Many people across the United States, especially from Denver to Milwaukee, will experience early season snowfall in the coming days that’ll deliver a White Halloween. While a distant computer model suggested a storm could bring the East Coast snow for the holiday, the ghoulish modeled solution will not come to fruition this year.
The American GFS forecast model is one of many that meteorologists use to aid their forecasting work. Run several times each day, the deterministic model output runs through various scenarios of how the atmosphere will evolve over time, spelling out where highs and lows on a weather map will be featured. They also analyze the complicated physics and dynamics that occur well above the surface; they also incorporate data from the ground; lack of snow cover or the presence of snow cover could alter forecast output. On a short-term basis, models, including the GFS, can be especially accurate. But in the extended range, especially beyond five days, the accuracy begins to become unreliable. While the GFS and other global models like it can be right about conditions 10+ days in the future, it’s more likely than not that they’ll be off.
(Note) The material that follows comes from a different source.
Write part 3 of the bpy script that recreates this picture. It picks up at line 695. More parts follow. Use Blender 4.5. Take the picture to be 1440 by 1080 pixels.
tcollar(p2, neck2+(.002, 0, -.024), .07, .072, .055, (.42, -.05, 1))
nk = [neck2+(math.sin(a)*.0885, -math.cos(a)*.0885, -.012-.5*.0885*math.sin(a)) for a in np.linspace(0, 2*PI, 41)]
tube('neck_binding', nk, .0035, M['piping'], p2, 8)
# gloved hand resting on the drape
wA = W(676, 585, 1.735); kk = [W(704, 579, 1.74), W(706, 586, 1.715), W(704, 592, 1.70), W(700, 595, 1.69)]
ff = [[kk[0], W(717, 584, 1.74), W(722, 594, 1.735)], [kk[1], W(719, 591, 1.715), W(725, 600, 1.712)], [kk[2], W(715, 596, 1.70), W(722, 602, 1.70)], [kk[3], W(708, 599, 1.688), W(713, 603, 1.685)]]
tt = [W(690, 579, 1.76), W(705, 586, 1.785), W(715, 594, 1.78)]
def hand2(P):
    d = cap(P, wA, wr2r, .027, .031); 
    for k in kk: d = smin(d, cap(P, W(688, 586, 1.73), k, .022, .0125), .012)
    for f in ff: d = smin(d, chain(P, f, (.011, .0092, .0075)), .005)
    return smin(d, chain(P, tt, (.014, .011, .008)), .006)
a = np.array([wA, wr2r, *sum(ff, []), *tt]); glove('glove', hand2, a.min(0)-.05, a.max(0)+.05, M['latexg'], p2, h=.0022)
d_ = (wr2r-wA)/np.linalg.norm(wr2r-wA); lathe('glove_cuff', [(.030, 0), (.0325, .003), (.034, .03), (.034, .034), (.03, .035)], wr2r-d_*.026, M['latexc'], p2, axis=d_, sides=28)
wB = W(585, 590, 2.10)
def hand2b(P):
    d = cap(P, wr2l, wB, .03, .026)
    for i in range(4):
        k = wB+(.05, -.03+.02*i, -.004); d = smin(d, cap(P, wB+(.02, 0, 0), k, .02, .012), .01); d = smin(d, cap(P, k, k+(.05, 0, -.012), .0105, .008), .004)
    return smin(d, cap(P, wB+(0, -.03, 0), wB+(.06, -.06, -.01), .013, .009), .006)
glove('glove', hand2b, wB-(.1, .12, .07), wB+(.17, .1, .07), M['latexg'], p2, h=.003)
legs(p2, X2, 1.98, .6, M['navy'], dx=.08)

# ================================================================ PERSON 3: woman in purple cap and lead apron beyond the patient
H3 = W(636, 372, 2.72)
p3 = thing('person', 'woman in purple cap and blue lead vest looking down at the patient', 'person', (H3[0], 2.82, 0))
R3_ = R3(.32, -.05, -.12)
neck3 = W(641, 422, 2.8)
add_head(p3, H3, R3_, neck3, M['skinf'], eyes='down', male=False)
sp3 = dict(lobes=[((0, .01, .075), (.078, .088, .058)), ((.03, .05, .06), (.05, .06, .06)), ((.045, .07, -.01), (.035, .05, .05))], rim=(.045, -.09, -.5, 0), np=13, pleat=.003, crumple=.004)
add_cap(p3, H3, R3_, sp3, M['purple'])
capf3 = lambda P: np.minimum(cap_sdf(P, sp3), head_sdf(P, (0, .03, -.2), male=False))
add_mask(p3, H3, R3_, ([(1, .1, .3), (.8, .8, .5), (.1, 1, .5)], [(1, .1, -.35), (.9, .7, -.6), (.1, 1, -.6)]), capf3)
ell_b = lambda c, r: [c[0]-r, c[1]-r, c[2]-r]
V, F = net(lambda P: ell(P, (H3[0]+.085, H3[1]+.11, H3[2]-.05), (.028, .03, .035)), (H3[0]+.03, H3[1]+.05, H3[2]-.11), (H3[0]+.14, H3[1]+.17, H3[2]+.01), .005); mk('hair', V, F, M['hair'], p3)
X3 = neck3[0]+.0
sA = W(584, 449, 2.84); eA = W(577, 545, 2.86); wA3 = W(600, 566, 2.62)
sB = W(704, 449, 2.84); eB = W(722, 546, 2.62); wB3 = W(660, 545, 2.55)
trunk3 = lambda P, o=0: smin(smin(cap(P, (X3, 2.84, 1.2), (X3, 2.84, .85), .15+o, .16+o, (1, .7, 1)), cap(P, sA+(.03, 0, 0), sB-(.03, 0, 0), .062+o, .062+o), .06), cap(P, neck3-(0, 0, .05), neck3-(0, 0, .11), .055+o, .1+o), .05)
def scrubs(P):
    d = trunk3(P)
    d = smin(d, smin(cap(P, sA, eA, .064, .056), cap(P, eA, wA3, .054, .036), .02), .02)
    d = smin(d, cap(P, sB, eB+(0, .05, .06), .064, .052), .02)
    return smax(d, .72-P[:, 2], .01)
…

Now that we’re within an accuracy sweet spot of this and other models, it’s clear the earlier GFS run was very wrong. Instead of a weather system coming up the east coast bringing cold and snow to portions of the I-95 corridor, a low will instead move from the Rockies to the Great Lakes, throwing down snow on the northwest side of that system.
There are no east coast snowstorm threats suggested by any forecast model for the next 2 weeks.